### SET TASK
Go through the records and copy each line where the word "part" occurs.

### MATERIAL FOR THE TASK
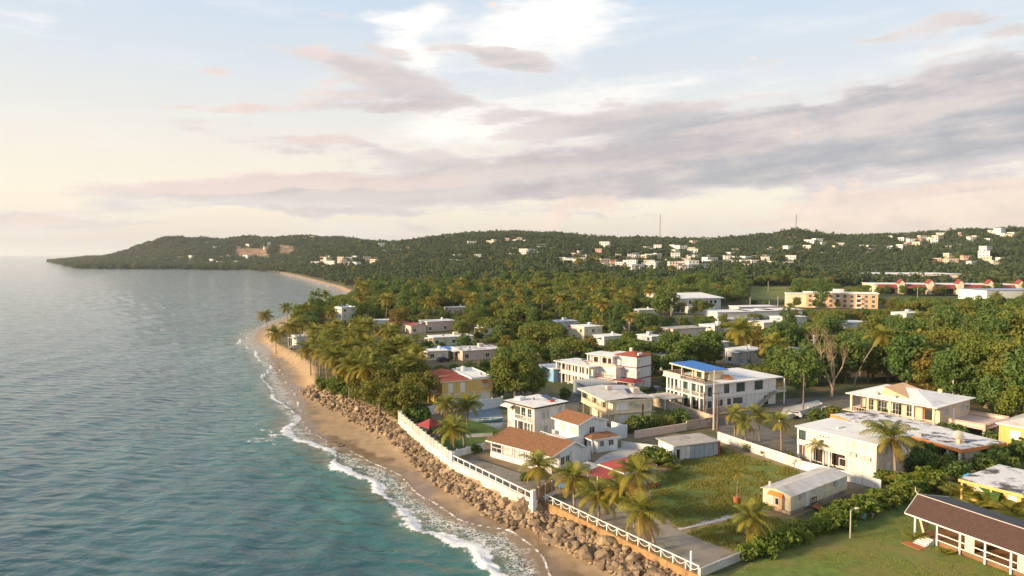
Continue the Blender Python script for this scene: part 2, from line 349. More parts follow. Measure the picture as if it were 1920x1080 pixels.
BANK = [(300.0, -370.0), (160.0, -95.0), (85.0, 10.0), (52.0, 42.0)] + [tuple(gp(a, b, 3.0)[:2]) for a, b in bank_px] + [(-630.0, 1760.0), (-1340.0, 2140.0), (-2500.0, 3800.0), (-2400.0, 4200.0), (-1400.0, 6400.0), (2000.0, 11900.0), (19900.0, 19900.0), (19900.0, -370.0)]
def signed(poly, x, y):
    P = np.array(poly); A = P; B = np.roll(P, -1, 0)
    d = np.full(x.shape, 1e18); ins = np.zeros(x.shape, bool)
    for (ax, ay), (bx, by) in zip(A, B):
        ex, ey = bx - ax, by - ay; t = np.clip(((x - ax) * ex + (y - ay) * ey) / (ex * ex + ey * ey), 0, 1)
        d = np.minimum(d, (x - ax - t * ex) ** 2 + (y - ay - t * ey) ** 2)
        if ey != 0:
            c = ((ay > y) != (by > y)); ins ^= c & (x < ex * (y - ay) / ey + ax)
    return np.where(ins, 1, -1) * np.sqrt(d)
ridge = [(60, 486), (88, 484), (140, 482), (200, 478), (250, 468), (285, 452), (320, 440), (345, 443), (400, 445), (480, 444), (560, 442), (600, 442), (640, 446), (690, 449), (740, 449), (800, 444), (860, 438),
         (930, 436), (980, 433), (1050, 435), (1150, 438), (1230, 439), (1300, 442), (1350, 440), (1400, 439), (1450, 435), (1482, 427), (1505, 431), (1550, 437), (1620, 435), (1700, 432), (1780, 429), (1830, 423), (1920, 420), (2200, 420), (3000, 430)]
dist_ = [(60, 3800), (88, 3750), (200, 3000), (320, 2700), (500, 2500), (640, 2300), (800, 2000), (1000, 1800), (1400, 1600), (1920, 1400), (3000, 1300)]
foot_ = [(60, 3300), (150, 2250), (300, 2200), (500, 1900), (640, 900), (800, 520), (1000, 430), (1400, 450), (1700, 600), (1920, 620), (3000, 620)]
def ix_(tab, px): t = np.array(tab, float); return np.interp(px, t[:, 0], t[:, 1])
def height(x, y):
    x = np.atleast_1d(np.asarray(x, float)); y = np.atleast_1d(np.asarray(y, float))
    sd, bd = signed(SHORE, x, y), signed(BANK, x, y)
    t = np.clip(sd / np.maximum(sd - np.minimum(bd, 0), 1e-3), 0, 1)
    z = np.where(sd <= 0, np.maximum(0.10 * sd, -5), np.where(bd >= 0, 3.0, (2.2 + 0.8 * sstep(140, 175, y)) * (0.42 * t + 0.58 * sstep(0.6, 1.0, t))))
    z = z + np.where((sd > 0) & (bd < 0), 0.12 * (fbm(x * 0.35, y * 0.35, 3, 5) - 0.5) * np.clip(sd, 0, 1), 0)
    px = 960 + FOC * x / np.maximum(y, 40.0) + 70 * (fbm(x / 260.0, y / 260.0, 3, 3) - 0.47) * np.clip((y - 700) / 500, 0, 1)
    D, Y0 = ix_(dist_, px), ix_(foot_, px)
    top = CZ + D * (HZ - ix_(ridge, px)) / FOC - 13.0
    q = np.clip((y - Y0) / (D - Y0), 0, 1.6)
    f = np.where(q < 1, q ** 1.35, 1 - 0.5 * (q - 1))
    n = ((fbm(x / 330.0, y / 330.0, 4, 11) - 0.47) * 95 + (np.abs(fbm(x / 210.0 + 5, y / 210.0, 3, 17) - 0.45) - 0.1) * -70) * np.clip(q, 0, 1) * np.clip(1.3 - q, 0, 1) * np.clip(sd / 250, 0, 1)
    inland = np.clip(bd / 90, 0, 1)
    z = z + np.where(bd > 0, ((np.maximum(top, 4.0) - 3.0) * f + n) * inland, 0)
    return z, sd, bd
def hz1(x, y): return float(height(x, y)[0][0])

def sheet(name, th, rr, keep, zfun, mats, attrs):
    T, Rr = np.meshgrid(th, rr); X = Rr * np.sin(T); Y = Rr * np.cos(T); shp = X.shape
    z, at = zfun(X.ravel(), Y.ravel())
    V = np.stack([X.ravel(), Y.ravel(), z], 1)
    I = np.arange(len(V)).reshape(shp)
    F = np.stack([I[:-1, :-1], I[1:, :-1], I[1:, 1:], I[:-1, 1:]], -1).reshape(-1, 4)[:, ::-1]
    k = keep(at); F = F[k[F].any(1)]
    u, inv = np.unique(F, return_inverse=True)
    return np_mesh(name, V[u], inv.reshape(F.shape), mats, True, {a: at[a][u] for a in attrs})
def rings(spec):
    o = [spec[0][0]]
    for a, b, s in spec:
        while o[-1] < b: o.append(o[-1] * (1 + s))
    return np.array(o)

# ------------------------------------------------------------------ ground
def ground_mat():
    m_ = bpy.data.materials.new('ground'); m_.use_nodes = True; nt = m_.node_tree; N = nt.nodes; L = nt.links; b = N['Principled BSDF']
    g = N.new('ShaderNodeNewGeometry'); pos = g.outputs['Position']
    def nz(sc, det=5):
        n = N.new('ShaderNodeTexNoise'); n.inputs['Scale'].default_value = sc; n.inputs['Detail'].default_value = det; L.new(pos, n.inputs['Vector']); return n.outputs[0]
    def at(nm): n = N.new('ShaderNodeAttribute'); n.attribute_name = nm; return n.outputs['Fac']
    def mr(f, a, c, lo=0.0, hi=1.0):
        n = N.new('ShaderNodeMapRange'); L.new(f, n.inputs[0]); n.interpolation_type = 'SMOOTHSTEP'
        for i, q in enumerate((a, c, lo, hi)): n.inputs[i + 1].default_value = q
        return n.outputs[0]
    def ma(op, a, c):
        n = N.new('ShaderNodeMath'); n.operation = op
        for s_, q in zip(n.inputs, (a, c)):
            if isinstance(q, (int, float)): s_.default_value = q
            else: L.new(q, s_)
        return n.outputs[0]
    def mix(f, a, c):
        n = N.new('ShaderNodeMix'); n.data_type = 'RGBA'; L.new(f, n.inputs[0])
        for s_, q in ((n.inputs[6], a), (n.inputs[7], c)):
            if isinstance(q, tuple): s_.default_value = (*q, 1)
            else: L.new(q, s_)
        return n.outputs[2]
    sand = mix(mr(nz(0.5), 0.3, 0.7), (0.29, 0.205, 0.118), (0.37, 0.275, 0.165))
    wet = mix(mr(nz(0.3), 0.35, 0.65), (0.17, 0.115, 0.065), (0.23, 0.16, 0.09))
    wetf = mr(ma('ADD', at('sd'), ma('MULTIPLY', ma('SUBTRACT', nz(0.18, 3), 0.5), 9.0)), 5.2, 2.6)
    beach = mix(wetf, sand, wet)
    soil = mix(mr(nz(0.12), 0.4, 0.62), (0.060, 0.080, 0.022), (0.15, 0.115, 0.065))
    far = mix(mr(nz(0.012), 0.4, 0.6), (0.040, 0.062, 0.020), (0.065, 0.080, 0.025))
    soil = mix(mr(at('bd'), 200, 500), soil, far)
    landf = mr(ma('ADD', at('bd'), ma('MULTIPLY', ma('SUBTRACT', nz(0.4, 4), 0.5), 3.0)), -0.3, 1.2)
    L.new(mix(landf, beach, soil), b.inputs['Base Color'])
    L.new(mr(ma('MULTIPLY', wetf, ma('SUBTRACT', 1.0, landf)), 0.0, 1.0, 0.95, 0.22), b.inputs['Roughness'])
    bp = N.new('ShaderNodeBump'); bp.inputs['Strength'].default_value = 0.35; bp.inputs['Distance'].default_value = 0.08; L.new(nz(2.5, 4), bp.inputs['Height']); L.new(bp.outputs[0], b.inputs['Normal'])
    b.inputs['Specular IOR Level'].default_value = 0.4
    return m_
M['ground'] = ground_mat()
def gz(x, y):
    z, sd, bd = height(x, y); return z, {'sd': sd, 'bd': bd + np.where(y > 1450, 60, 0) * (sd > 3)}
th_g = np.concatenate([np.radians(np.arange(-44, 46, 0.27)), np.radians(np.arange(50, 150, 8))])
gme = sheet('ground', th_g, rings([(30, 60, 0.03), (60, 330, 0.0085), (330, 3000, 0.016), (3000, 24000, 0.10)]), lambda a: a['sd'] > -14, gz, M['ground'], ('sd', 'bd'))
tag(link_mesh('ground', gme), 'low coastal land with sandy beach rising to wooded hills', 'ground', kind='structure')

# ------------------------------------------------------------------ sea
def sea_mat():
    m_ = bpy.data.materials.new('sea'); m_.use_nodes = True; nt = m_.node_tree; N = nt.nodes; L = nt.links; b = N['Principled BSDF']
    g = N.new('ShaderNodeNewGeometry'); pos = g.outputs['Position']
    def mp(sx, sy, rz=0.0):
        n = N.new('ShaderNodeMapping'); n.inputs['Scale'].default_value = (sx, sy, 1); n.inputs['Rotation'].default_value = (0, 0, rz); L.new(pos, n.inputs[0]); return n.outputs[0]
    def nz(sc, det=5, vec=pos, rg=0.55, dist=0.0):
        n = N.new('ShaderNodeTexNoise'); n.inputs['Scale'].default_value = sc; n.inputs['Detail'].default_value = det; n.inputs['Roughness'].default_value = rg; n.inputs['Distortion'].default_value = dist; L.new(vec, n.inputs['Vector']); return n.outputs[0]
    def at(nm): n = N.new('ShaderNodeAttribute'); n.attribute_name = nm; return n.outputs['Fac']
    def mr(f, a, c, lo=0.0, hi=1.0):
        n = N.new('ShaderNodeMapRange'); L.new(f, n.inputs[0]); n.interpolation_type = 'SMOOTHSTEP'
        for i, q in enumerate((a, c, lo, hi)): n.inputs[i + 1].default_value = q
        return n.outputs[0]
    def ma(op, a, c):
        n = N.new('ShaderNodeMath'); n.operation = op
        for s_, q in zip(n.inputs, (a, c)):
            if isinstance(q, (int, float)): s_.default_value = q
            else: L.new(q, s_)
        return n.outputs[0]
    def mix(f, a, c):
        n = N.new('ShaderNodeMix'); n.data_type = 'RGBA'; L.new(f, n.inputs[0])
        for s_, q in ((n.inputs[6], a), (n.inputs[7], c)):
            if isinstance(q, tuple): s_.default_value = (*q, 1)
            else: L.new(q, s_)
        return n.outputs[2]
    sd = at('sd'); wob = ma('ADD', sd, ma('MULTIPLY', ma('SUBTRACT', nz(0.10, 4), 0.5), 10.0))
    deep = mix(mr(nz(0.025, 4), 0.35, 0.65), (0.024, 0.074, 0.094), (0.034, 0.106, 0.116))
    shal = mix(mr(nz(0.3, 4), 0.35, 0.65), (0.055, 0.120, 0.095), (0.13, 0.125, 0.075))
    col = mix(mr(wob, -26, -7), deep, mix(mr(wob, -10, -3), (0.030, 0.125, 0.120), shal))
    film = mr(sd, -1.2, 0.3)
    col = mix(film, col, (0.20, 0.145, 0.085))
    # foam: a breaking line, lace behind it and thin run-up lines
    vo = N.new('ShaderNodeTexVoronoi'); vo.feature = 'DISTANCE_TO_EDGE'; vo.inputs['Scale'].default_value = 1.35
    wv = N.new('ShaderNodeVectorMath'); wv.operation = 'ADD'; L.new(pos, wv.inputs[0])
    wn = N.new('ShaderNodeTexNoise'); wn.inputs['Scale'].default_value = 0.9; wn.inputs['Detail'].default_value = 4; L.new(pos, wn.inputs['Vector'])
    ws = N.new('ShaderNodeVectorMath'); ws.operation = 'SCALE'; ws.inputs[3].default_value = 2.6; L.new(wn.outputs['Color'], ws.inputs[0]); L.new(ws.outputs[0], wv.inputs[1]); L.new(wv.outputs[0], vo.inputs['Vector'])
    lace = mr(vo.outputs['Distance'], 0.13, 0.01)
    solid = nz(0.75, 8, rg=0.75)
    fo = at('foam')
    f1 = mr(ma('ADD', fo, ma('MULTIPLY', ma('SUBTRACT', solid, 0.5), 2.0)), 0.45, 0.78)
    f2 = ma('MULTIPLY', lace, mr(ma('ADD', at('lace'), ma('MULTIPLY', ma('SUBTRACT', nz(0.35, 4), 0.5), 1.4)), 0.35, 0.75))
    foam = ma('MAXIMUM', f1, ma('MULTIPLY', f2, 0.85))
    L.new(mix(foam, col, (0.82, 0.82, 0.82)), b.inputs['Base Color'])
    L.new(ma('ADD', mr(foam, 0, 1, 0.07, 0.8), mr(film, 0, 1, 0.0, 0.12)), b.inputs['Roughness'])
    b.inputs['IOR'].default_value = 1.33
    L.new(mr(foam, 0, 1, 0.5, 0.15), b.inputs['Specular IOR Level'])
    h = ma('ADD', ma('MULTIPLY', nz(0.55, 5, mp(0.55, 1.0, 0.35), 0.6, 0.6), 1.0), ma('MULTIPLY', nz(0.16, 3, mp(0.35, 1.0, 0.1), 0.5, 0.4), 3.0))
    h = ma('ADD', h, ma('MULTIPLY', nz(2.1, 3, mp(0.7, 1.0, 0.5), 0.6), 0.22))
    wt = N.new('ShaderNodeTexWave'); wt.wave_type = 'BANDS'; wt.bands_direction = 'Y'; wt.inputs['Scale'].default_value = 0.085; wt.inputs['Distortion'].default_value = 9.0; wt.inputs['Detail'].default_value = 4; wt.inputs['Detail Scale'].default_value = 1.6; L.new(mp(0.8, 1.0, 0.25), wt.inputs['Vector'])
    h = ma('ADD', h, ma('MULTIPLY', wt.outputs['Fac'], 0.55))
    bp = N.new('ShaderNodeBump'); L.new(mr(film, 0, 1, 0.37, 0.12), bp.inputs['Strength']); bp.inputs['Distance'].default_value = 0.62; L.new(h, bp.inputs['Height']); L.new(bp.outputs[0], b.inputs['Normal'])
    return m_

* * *

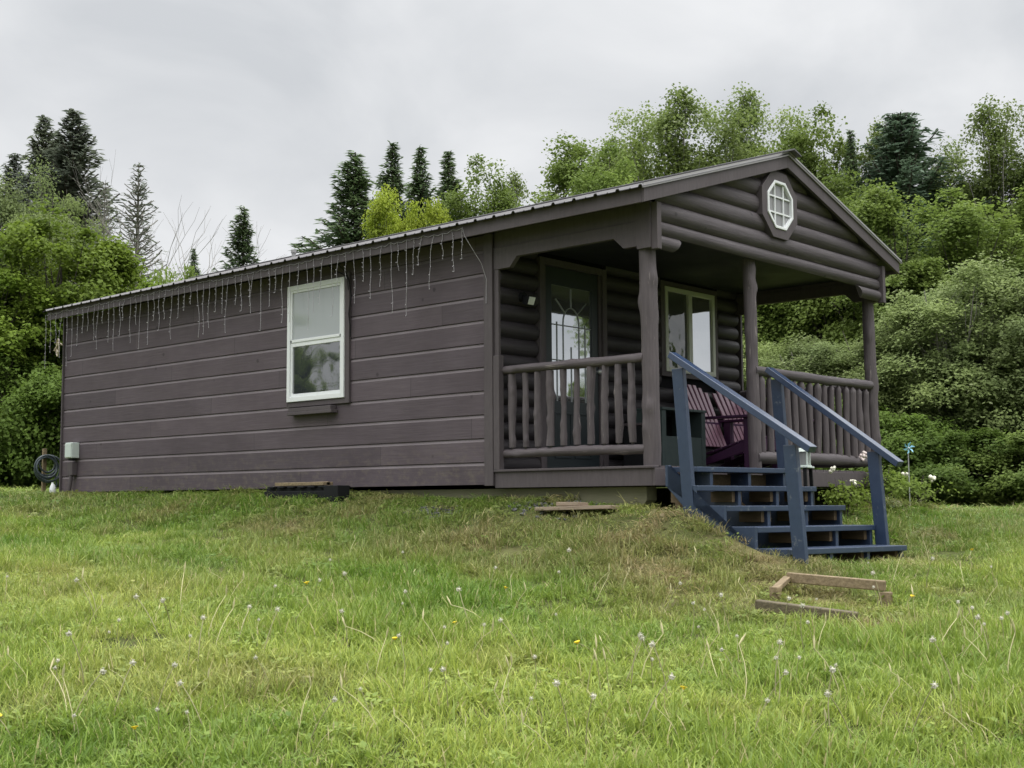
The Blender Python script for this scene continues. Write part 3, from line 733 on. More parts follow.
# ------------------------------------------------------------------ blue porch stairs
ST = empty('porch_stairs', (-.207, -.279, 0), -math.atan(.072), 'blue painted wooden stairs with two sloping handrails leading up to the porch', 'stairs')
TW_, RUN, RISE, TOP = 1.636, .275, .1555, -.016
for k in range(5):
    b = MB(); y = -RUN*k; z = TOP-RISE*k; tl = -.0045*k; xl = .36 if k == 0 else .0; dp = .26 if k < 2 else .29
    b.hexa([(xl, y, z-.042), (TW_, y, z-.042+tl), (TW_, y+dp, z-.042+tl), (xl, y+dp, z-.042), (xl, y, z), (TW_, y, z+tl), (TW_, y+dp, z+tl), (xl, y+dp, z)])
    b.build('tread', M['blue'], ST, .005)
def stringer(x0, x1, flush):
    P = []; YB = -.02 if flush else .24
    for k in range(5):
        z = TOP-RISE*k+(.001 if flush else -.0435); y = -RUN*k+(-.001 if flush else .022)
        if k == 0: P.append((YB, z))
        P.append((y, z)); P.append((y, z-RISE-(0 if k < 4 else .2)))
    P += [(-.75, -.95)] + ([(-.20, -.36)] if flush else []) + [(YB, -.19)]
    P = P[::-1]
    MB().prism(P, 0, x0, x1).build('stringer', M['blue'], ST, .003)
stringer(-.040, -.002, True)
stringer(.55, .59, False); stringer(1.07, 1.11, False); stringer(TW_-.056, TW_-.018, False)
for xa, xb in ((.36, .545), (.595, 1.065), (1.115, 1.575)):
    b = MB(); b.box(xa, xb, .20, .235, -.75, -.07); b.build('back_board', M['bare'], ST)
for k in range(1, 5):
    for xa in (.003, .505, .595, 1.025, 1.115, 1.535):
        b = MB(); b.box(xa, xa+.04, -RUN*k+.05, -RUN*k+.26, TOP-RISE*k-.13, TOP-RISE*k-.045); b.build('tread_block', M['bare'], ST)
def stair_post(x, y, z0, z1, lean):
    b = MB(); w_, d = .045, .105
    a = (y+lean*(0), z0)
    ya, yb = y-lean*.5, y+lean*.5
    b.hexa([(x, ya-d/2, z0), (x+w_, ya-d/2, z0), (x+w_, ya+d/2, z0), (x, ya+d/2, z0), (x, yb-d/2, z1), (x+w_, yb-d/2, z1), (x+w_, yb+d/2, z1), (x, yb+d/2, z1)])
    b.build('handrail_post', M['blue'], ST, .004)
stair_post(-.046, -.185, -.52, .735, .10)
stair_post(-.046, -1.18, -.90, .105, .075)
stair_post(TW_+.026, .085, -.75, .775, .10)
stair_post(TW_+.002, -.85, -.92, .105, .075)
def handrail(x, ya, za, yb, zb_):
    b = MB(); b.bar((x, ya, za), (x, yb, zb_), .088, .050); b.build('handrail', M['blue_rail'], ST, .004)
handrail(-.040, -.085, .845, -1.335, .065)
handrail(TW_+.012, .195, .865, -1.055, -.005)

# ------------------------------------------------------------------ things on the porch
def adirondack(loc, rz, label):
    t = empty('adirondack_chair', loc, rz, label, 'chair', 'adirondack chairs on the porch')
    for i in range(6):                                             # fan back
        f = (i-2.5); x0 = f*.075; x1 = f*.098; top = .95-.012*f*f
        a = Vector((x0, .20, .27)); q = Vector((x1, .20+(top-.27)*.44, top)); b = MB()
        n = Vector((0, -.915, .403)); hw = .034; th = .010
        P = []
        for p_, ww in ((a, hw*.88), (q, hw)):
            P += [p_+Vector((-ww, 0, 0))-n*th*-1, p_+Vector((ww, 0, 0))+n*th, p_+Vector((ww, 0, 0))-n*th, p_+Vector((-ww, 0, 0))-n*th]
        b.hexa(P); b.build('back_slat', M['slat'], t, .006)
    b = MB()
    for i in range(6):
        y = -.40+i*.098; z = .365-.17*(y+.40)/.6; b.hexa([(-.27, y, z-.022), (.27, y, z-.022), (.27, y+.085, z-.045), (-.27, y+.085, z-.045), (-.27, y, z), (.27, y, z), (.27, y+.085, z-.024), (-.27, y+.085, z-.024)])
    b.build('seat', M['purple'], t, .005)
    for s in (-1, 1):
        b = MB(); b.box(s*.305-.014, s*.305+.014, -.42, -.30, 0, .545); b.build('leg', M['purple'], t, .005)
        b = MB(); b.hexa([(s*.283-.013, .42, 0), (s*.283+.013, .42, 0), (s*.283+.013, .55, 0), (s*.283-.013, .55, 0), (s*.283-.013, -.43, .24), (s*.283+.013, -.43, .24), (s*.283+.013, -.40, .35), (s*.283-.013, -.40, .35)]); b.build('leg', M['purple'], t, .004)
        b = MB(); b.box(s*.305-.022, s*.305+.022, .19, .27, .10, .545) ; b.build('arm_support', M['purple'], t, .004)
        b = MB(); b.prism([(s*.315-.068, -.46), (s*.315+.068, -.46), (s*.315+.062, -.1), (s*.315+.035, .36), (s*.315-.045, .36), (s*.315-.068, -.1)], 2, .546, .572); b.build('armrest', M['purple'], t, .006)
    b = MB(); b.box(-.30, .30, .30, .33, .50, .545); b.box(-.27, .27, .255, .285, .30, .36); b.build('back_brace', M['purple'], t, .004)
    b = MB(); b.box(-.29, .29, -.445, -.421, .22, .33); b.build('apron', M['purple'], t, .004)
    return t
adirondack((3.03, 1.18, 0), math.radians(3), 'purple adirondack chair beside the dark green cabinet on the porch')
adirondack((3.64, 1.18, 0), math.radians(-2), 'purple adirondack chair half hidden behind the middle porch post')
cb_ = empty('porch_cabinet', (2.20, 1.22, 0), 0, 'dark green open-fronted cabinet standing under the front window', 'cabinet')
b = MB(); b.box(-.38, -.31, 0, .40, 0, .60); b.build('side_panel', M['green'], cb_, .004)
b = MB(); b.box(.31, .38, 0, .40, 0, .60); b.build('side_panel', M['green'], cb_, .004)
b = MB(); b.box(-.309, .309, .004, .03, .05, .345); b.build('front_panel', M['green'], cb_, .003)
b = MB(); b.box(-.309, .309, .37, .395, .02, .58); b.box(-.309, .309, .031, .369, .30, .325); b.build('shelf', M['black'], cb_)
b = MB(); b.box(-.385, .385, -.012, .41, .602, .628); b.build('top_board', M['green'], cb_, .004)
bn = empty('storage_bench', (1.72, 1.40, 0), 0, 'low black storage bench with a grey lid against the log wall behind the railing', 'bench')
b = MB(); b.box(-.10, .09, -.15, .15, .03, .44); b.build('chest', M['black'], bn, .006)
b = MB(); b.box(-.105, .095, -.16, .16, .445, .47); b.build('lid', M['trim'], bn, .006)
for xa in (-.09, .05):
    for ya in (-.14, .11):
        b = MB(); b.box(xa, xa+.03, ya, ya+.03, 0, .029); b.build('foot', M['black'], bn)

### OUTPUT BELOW
Continue the Blender Python script for this scene: part 2, from line 349. More parts follow. Measure the picture as if it were 1920x1080 pixels.
The Blender Python script for this scene continues. Write part 3, from line 733 on. More parts follow.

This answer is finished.